The Mudcat Café TM
Thread #140380   Message #3229108
Posted By: JohnInKansas
26-Sep-11 - 05:42 AM
Thread Name: Tone deaf & what about rhythm deaf?
Subject: RE: Tone deaf & what about rhythm deaf?
Speculating without much of anything in particular to base anything on:

My brain can't give the commands necessary to "follow the rhythm," because somewhere between the sound coming in, and the action going out, it's the command gets scrambled.

Action wanted:

1. Ear detects sound.
2. Ear communicates with brain.
3. Brain recognizes sound
4. Brain sends command to muscle.
5. Muscle reacts to do something at next time sound is expected.

"Hear" produces "Tap"

Problem is that the communication between step 3 and 4 is broken. The part of the brain that sends the command to act does not associate it's activity with a communication from the part that "hears."

Or the part of the brain that hears does not associate the hearing with a need to communicate something to the part that controls action.

Speculation:

1. Brain sends command to muscle.
2. Muscle reacts to do something that produces a sound.
3. Ear detects sound.
4. Ear communicates with brain
5. Brain recognizes sound.

"Tap" produces "Hear."

The same cycle, but starting at a different end.

Perhaps a practice in which you "turn the sequence around" would allow you to reinforce some association between the parts of the brain that recognize the sound and the parts that instruct the action. (????)

Instead of "hear" produces "tap" - which isn't working,

Could you practice "tap" produces "hear"

with any expectation that practice might develop an improved coordination (association) between the brain parts that hear and the brain parts that act?

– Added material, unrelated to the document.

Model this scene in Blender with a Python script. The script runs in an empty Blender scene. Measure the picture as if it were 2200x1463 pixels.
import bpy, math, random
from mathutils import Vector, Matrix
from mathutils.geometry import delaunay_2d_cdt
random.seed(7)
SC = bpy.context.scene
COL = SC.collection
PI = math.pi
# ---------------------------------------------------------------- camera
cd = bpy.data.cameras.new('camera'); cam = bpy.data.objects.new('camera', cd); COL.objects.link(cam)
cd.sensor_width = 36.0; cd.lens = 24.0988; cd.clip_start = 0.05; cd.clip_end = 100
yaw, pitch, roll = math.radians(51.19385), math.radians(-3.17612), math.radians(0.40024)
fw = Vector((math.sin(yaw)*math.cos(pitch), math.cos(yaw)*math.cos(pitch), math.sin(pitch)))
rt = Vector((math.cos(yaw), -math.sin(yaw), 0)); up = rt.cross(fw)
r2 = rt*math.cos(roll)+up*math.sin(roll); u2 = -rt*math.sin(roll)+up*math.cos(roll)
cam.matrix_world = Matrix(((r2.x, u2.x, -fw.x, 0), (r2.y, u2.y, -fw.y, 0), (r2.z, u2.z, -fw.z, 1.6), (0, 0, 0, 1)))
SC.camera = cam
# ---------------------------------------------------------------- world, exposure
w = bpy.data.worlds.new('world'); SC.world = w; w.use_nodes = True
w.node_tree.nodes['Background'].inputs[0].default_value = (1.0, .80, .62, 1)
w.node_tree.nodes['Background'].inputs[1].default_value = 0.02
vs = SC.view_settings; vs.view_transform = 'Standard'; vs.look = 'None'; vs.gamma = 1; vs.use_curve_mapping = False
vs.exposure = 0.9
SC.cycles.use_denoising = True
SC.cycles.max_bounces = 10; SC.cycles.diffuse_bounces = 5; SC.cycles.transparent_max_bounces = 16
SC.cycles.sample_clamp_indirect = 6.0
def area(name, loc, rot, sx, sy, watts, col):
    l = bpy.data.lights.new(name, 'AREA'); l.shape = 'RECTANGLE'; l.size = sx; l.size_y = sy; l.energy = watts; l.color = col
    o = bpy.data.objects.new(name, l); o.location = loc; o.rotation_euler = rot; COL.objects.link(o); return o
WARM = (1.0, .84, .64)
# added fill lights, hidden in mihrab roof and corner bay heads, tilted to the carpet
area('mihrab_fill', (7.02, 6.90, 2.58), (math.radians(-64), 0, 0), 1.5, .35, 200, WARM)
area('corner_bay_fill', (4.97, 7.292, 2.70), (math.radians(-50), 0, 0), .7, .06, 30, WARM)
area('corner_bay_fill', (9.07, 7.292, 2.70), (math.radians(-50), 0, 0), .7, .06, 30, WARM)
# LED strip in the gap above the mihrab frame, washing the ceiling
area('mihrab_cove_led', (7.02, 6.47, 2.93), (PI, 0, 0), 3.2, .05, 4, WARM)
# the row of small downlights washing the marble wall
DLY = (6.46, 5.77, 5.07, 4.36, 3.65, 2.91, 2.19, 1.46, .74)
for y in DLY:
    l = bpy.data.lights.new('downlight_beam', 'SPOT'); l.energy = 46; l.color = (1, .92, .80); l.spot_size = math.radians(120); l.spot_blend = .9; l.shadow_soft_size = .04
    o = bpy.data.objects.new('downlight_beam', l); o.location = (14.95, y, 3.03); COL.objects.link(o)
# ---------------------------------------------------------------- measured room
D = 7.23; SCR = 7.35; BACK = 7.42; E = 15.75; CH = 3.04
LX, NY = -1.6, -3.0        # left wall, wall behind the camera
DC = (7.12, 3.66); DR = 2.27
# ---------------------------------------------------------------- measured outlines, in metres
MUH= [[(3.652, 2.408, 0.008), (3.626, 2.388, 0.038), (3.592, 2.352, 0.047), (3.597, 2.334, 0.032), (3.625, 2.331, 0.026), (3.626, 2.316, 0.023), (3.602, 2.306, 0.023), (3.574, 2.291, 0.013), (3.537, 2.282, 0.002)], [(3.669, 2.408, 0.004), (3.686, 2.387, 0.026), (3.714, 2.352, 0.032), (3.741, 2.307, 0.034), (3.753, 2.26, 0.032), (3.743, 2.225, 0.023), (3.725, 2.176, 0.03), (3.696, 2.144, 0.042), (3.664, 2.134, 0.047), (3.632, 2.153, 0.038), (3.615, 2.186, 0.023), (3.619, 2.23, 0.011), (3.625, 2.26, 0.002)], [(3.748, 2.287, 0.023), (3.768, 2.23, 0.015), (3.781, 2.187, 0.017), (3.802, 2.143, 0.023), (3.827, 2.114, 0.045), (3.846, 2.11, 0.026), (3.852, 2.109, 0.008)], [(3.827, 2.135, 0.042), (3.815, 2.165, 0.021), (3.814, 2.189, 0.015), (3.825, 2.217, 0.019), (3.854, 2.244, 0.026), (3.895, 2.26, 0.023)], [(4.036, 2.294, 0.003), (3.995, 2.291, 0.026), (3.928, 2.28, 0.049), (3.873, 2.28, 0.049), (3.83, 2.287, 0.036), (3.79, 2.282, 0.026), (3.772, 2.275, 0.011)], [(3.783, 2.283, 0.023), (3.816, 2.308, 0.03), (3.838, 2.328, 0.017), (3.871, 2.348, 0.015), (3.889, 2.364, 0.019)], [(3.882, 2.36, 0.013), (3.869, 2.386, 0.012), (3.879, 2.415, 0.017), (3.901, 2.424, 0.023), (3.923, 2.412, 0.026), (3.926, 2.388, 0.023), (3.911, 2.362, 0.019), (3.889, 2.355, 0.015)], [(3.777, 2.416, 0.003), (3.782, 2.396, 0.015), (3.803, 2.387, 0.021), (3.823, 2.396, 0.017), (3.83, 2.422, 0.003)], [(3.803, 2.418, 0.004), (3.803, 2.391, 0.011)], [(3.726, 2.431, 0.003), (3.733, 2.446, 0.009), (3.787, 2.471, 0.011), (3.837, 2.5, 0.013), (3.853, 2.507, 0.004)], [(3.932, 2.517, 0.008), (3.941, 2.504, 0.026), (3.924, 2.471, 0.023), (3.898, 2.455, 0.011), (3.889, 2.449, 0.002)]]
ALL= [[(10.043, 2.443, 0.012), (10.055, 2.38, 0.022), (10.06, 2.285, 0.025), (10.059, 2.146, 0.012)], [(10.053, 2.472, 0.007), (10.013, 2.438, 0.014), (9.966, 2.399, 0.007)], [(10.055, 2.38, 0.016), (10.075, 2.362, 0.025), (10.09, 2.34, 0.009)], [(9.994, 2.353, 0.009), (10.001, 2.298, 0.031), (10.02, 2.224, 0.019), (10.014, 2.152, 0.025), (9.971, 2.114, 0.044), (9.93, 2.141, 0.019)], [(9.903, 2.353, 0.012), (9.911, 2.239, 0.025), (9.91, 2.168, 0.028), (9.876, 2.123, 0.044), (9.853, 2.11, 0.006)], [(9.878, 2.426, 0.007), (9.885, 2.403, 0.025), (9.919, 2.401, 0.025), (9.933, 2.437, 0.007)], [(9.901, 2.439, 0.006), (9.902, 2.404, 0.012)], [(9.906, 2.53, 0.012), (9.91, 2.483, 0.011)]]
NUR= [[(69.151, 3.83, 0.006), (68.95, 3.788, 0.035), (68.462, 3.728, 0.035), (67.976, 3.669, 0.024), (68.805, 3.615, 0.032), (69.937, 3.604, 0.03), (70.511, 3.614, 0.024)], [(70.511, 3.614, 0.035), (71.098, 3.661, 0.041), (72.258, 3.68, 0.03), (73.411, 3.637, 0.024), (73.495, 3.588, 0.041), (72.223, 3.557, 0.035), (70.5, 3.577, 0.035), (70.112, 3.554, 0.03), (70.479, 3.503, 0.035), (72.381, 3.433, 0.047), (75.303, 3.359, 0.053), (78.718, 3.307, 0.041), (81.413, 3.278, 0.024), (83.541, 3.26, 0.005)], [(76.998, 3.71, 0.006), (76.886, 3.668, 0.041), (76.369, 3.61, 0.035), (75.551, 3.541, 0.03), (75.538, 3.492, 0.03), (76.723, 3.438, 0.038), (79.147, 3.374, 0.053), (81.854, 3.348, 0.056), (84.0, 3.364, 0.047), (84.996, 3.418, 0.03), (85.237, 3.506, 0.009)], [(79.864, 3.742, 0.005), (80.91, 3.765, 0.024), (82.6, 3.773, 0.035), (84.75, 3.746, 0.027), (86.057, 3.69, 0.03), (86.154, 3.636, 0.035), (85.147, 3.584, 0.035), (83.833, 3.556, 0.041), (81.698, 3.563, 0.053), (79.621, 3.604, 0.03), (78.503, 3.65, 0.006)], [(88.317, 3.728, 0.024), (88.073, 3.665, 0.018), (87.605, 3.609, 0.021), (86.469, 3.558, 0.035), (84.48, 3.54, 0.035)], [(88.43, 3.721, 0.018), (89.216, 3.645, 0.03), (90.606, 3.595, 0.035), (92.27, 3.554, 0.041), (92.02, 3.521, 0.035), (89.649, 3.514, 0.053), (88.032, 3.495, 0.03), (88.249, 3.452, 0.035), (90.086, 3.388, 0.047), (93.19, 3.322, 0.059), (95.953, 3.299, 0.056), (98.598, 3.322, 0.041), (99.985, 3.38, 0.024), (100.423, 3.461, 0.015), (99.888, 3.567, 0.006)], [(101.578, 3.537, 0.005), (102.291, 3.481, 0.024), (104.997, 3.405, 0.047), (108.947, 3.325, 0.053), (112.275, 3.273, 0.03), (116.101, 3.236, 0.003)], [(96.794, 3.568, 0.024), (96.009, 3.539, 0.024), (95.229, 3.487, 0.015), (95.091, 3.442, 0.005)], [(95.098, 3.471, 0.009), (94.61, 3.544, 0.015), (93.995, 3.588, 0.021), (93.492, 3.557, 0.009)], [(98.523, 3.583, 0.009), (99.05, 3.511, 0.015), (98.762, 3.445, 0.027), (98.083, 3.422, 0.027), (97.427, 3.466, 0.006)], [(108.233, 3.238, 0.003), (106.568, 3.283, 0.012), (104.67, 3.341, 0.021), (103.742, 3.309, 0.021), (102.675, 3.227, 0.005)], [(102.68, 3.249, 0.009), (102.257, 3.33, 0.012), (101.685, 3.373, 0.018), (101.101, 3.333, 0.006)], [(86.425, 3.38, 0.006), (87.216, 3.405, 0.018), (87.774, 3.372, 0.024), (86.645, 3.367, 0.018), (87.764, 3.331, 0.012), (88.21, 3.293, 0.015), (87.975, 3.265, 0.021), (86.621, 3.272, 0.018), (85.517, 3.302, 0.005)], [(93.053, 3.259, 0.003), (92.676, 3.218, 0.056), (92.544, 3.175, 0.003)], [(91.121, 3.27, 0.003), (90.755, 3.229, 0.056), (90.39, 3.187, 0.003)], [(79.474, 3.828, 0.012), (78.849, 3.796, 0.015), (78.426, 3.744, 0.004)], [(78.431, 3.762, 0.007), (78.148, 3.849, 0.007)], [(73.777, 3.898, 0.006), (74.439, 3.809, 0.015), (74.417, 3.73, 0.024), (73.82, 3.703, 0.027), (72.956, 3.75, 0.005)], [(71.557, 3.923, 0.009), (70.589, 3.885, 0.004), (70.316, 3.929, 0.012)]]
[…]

A practice might consist of doing something that

1. requires a muscle action
2. you can feel the action
3. the action produces a sound
4. you can hear the sound
5. when you hear the sound, you repeat the sequence

At first practice, it shouldn't matter whether "rhythm" is achieved, as long as you can repeat the sequence to form an association between tapping, feeling the action, hearing the result, and tapping again. The goal would be to get all the parts to work together, at first without worrying about rhythm, but eventually so that the connections work in both directions:

Tap => Hear, or Hear =>: Tap.

I have absolutely no reason to believe this might help, but to me (demented as I may be) it sounds like it might be a reasonable thing to try (if any of this is intelligible enough for anyone to figure out how to try to do it(?)).